Ce ne sont pas seulement les réductionnismes de la pensée
qui, selon Grecchi, déterminent l’éclipse de cette manière de concevoir
l’essence de l’homme et son plein déploiement dans la figure de la félicité. Il
s’agit aussi et peut-être avant tout de l’organisation sociale propre à la
modernité, c’est-à-dire le mode de production capitaliste. Celui-ci produit des
modalités comportementales, des styles de personnalité qui lui sont
particuliers : dans des pages très efficaces, Grecchi identifie la
dominante « personnalité concrétiste », pour laquelle seul compte le
présent, la « personnalité narcissiste », qui forme une pseudo image
de soi grandiose , la personnalité réifiée ou consumériste, la personnalité sociopathe,
qui refuse les règles de la vie commune, et enfin la personnalité apathique
dépressive, qui renonce à la tension vers la réalisation de soi.

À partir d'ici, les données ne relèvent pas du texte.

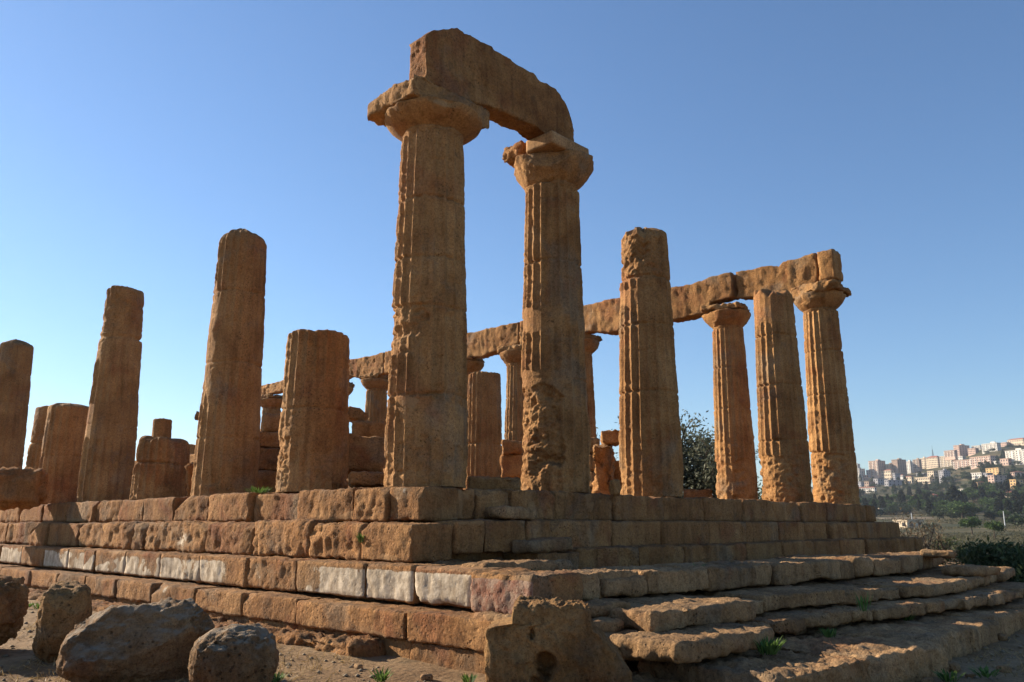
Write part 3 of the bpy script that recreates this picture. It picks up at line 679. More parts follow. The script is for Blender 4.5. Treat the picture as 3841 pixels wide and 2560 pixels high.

Des formes d’existence manquée, pourrait-on
dire, fonctionnelles ou résiduelles au regard de la structure sociale dominante
qui se barrent l’accès à l’aspiration à la félicité elle-même.
À la fin de sa recherche, Grecchi donne de ce concept une
définition forte, « substantielle ». La félicité consiste en un
dépassement de l’angoisse face à la finitude de l’existence humaine et aux
limites imposées par le monde dans
lequel on vit (de l’une et de l’autre dépend cette infélicité qui, selon
l’auteur, constitue la condition originaire de l’homme). Cette félicité
comprend l’équilibre harmonieux et le plein déploiement des trois composantes
de « l’âme », la rationnelle, la morale et la symbolique,
c’est-à-dire un processus d’acquisition de vérité, de valeurs et sens. Dans une
polémique respectueuse mais ferme contre les conceptions « faibles »
de la félicité, comme celle que soutient, à son avis, Salvatore Natoli, Grecchi
nie que par félicité on doive entendre seulement une sensation instantanée et
précaire de satisfaction, une expérience gratifiante ou un état de sérénité
mentale. Au contraire, on peut parler de félicité – encore une fois à la
manière aristotélicienne – seulement à propos d’un parcours positif de réalisation
de l’essence humaine qui englobe la vie tout entière et est tourné vers un
horizon de valeurs universelles et non pas abandonné au subjectivisme
« herméneutique ». Et encore ceci : Platon et Aristote ont
raison, selon Grecchi, quand ils nient qu’il soit possible de disjoindre la
félicité de l’individu de celle,
collective, de la polis ; la
route vers la félicité comporte donc un engagement altruiste et solidaire,
parce qu’on ne peut pas être pleinement heureux tout seul dans un contexte de
douleur et de souffrance.
La recherche de Grecchi, dont on a cherché ici à rendre
compte sommairement, suscitera certainement autant de consensus que de critiques.
Un mérité, toutefois, ne peut pas lui être nié : celui d’avoir posé avec
force et clarté un problème central pour la réflexion contemporaine et d’avoir
revendiqué tout autant de force l’exigence de réponses aptes à devenir universalisables,tant sur le plan de la
vérité que sur celui de la valeur. On pourrait regretter que de l’intervention
de Grecchi soient restés exclus des auteurs aussi importants que Nagel et
Amartya Sen d’un côté, Foucault de l’autre, pour ne donner que quelques
exemples. En compensation, le rappel constant aux grands classiques grecs a
donné au livre un guide sûr pour la radicalisation de l’interrogation théorique
et des réponses relatives. Ceci rend donc la lecture de ce livre stimulante tant
pour ceux qui en partagent le positionnement que pour ceux qui en diffèrent.